Sem título, 2016. Fotografia analógica. 15x10 cm. Capa 3, série de fotografias em filme, feitas aos arredores do bairro real parque, região periférica de são josé/sc promovendo uma análise visual e ressignificação de espaços banais.

Venho de família pobre e de sobrenome ordinário dos dois lados da família. Sou mulher branca, bissexual, periférica e artista graduanda em cinema de universidade pública. Entrei na faculdade através de cotas pra pessoas em situação socioeconômica vulnerável e oriundas de escola pública, não fosse isso não conquistaria meu espaço lá dentro. Dependo de bolsa permanência pra realizar meu sonho de concretizar os estudos e me inserir num mercado de trabalho artístico pouco valorizado, elitizado e difícil numa das capitais mais ricas e conservadoras do país: Florianópolis, Santa Catarina. Mas sigo tentando. Essa conquista foi há quatro anos, antes disso tudo era apenas um “e se...” enquanto assistia filmes na TV e fotografava com minha cybershot. Agora me encontro na reta final do curso e temendo meu futuro diante de um governo que tem como meta destruir os pilares que estavam em processo da construção cultural do país.


Sem título, 2016. Fotografia analógica. 15x10 cm. Capa 1, série de fotografias em filme, feitas aos arredores do bairro real parque, região periférica de são josé/sc promovendo uma análise visual e ressignificação de espaços banais.

Nascer pobre e escolher ser artista é decidir e aceitar o fato de que vai ser dez vezes mais difícil do que um(a) estudante vindo de família com suporte financeiro garantido. É entender que aprender vai ser um processo redobrado e muitos projetos vão ser quase impossíveis de serem realizados. É contornar os questionamentos familiares quando surgirem “Mas tem trabalho pra isso?” ou “Seja alguém na vida. Arte é coisa de gente rica”. É usar a criatividade quando uma ideia aparece em epifania e não se tem dinheiro pra realiza-la da forma que idealizou. É adquirir o hábito de não se comparar com o processo e a vida daquele(a) colega que tem tempo de se dedicar a um projeto e adquirir meios pra faze-lo bem. É conciliar a vida pessoal conturbada com os horários do dia pra comparecer e dedicar-se integralmente as aulas e projetos paralelos. É conseguir realizar uma obra que fale por si só sobre sua identidade sem fantasias e enfeites como aparecem na arte de gente grande.
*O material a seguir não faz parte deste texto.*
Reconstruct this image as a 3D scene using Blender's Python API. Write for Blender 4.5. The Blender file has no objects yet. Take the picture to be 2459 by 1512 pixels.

Aqui a periferia é meu ateliê, meu cavalete com tela e estúdio audiovisual. Demorei muito pra reconhecer que esse espaço é meu suporte e minha fonte de criação. É a vivencia que insiro nas minhas aventuradas tentativas de criação, é minha identidade, minha torneira de autoconsciência, minha realidade. Só agora sinto vergonha por ter escondido isso de mim e do mundo por tanto tempo, mas nunca é tarde pra aprender e valorizar o espaço que somos inseridas pela inconsistência pontual da vida. Meu trabalho agora é abraçar meu processo e minhas vivencias dentro do afiado olhar sobre o feminino, processando-os em minhas criações, mostrando que existe um mundo longe do que se sabe, mas que se depara ao mesmo tempo muito perto do centro. Encontro minha metodologia pessoal através das possibilidades ao meu alcance, exercendo as matérias criativas que aprendi e continuo aprendendo pelas barreiras socioeconômicas que me ajudaram a reconhecer meu modo intuitivo de criar. Nada nem ninguém pode nos impedir de gerar e a parir a arte. E de nada importa o local de nascimento.